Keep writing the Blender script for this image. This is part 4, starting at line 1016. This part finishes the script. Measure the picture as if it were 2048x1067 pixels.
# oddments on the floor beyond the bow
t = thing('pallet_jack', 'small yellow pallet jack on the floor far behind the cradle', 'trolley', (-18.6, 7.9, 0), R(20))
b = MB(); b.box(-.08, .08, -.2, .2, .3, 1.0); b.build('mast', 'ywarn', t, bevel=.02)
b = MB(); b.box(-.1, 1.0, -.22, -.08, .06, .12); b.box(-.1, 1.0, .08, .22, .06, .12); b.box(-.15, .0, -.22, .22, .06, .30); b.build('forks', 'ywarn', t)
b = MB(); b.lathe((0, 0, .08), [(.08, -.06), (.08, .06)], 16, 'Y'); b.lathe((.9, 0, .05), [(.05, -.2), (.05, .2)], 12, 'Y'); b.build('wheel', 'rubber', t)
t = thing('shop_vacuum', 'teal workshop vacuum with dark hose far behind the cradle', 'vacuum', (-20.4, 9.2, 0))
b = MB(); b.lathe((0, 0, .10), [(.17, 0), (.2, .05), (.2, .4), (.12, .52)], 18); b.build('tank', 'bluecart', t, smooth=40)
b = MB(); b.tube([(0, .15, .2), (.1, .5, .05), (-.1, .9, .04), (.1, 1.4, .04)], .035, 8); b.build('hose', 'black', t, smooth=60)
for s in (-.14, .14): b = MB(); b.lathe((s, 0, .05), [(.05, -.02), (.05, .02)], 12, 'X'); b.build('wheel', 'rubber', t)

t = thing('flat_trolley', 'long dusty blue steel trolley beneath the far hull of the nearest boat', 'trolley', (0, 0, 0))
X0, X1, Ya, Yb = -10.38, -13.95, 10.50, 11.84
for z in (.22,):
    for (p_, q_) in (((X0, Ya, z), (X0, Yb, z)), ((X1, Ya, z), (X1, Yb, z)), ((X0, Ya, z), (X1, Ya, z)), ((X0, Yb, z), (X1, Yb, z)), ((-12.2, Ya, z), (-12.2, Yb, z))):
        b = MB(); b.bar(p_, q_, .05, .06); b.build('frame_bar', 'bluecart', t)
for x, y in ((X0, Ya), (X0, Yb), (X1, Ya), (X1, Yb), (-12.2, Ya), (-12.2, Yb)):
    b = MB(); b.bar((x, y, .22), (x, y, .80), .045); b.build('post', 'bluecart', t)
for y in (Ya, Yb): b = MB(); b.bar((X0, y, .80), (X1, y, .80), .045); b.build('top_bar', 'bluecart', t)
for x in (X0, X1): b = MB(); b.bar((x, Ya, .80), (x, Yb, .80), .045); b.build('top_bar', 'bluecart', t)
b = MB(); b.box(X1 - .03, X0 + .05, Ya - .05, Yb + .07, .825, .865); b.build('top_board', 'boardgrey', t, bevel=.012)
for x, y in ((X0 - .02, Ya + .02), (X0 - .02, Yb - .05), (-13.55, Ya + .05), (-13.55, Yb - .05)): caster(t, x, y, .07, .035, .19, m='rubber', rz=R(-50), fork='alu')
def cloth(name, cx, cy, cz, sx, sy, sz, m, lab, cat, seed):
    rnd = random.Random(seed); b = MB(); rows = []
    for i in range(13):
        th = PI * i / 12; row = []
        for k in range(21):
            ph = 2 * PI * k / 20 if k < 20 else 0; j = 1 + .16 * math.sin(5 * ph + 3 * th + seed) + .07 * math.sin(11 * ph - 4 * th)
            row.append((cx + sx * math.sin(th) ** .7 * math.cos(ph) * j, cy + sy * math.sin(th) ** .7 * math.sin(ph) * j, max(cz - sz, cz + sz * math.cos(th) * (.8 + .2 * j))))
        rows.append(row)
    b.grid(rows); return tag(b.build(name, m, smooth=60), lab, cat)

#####

**Work required:** Begin with the first line of the listing and copy exactly through the line that contains "for s in (-.14, .14): b", please, keeping both ends and leaving out everything after.

**Finished task:**
Keep writing the Blender script for this image. This is part 4, starting at line 1016. This part finishes the script. Measure the picture as if it were 2048x1067 pixels.
# oddments on the floor beyond the bow
t = thing('pallet_jack', 'small yellow pallet jack on the floor far behind the cradle', 'trolley', (-18.6, 7.9, 0), R(20))
b = MB(); b.box(-.08, .08, -.2, .2, .3, 1.0); b.build('mast', 'ywarn', t, bevel=.02)
b = MB(); b.box(-.1, 1.0, -.22, -.08, .06, .12); b.box(-.1, 1.0, .08, .22, .06, .12); b.box(-.15, .0, -.22, .22, .06, .30); b.build('forks', 'ywarn', t)
b = MB(); b.lathe((0, 0, .08), [(.08, -.06), (.08, .06)], 16, 'Y'); b.lathe((.9, 0, .05), [(.05, -.2), (.05, .2)], 12, 'Y'); b.build('wheel', 'rubber', t)
t = thing('shop_vacuum', 'teal workshop vacuum with dark hose far behind the cradle', 'vacuum', (-20.4, 9.2, 0))
b = MB(); b.lathe((0, 0, .10), [(.17, 0), (.2, .05), (.2, .4), (.12, .52)], 18); b.build('tank', 'bluecart', t, smooth=40)
b = MB(); b.tube([(0, .15, .2), (.1, .5, .05), (-.1, .9, .04), (.1, 1.4, .04)], .035, 8); b.build('hose', 'black', t, smooth=60)
for s in (-.14, .14): b = MB(); b.lathe((s, 0, .05), [(.05, -.02), (.05, .02)], 12, 'X'); b.build('wheel', 'rubber', t)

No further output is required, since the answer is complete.